**Goal:**
Extract each line bearing the word "Blender".

**Input rows:**
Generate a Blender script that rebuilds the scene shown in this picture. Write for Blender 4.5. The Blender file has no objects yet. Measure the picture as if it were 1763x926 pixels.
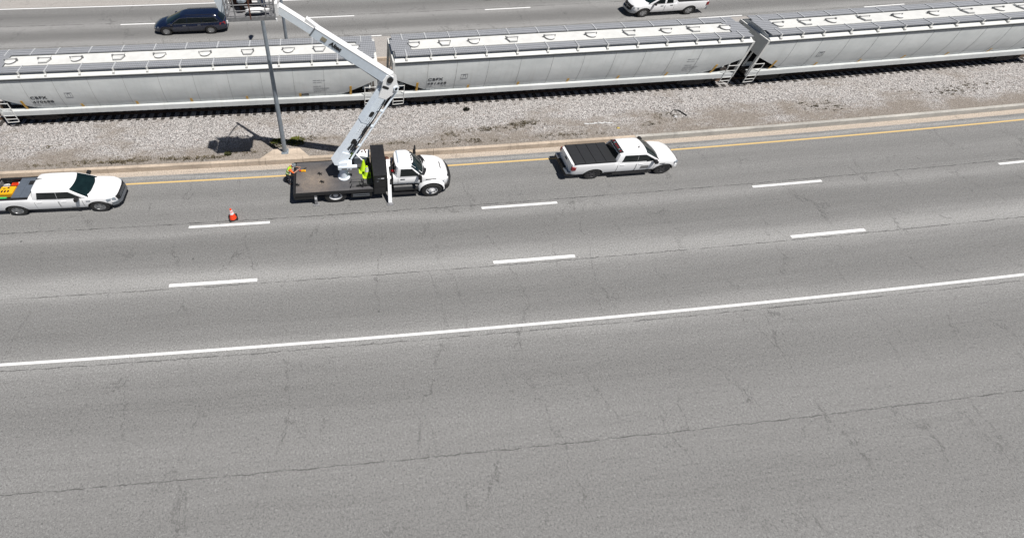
...
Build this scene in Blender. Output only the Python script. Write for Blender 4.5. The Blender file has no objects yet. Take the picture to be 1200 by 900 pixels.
...
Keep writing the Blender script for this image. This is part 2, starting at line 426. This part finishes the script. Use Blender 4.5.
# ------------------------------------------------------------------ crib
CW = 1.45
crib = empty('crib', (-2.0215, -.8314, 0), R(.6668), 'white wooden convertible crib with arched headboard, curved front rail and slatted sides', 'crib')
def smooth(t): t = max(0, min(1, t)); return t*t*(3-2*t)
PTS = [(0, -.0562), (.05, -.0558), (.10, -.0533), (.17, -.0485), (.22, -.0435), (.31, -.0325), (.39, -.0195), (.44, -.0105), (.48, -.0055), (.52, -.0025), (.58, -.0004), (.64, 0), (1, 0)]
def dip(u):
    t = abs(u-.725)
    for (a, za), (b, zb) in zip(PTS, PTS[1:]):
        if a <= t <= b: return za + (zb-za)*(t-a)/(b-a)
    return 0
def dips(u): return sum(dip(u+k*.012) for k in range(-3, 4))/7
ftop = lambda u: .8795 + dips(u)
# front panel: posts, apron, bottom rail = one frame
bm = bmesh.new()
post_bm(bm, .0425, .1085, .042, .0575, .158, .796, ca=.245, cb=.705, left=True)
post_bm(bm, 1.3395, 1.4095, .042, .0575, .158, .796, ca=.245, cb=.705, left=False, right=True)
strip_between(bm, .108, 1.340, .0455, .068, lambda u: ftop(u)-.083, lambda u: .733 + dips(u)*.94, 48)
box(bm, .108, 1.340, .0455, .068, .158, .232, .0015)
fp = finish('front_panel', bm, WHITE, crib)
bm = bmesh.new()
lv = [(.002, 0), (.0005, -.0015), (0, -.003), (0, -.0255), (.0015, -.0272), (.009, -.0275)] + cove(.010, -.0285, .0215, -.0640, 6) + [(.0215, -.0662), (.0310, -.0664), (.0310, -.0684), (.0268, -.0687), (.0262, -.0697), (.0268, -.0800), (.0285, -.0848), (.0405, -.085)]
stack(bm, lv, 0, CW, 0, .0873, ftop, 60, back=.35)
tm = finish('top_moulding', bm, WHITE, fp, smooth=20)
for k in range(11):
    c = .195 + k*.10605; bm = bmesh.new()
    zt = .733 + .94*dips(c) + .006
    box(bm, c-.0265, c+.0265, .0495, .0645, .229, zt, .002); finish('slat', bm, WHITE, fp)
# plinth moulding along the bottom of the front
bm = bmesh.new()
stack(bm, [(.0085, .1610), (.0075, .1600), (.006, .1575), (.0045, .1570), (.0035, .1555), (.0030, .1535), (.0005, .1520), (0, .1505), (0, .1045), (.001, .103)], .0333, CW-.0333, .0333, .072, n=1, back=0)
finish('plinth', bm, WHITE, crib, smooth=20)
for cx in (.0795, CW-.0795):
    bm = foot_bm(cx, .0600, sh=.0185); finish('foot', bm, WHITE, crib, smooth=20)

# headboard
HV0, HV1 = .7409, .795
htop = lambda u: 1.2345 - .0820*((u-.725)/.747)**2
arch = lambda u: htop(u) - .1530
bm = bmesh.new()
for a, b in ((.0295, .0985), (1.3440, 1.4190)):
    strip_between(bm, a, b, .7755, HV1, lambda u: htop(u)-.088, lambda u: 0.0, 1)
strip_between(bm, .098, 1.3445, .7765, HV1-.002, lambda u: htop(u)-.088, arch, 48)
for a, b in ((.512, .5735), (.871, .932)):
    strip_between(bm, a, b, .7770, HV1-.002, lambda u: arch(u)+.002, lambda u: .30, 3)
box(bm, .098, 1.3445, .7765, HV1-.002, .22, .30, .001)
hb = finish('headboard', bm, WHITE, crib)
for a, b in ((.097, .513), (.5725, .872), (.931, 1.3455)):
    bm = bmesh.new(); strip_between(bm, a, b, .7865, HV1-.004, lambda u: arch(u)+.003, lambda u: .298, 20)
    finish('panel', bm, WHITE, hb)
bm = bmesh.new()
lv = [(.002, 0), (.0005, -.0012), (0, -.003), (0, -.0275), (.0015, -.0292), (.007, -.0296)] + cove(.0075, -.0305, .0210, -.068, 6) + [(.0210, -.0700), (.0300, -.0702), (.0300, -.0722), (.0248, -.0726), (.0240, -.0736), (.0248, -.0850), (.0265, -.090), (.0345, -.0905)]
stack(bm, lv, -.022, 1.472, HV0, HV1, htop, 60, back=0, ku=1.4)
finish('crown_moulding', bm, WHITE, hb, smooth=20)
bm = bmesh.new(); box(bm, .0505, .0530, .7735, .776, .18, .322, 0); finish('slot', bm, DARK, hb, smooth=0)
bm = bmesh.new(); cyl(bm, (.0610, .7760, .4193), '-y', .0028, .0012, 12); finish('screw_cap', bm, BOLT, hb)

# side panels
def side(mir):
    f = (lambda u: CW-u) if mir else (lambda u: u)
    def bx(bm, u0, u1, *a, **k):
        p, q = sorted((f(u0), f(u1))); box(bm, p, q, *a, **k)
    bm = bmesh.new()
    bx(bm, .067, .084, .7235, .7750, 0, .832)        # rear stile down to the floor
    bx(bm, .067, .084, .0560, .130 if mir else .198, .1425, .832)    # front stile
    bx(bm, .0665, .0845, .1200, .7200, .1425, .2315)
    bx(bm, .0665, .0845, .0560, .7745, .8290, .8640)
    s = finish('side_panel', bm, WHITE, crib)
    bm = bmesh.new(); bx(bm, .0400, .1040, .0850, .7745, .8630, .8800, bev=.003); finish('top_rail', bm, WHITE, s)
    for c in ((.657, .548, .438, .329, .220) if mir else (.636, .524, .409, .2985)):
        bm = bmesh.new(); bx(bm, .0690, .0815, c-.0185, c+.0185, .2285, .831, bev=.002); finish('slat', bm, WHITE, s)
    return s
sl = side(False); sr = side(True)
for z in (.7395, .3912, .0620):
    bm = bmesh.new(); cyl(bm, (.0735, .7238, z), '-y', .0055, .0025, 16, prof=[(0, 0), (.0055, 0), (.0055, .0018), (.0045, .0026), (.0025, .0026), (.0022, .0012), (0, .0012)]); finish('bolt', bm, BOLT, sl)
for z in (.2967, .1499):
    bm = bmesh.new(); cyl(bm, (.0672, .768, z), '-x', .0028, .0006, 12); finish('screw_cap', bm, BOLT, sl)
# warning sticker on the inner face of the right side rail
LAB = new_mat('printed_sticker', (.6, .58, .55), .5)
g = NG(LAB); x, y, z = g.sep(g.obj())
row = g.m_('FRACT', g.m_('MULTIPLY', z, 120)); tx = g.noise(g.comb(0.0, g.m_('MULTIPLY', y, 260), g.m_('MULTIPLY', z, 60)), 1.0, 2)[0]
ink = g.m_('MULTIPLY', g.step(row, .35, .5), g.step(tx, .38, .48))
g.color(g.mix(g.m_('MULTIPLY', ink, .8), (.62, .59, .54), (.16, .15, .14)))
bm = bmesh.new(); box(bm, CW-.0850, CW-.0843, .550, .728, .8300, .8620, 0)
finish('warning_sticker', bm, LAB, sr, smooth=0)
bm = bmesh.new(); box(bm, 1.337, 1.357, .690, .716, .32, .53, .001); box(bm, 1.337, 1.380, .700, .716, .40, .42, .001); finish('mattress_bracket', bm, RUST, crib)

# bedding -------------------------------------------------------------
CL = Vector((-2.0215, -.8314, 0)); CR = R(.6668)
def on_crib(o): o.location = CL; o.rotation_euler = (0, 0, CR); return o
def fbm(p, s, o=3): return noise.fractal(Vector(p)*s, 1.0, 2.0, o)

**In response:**
Generate a Blender script that rebuilds the scene shown in this picture. Write for Blender 4.5. The Blender file has no objects yet. Measure the picture as if it were 1763x926 pixels.
Build this scene in Blender. Output only the Python script. Write for Blender 4.5. The Blender file has no objects yet. Take the picture to be 1200 by 900 pixels.
Keep writing the Blender script for this image. This is part 2, starting at line 426. This part finishes the script. Use Blender 4.5.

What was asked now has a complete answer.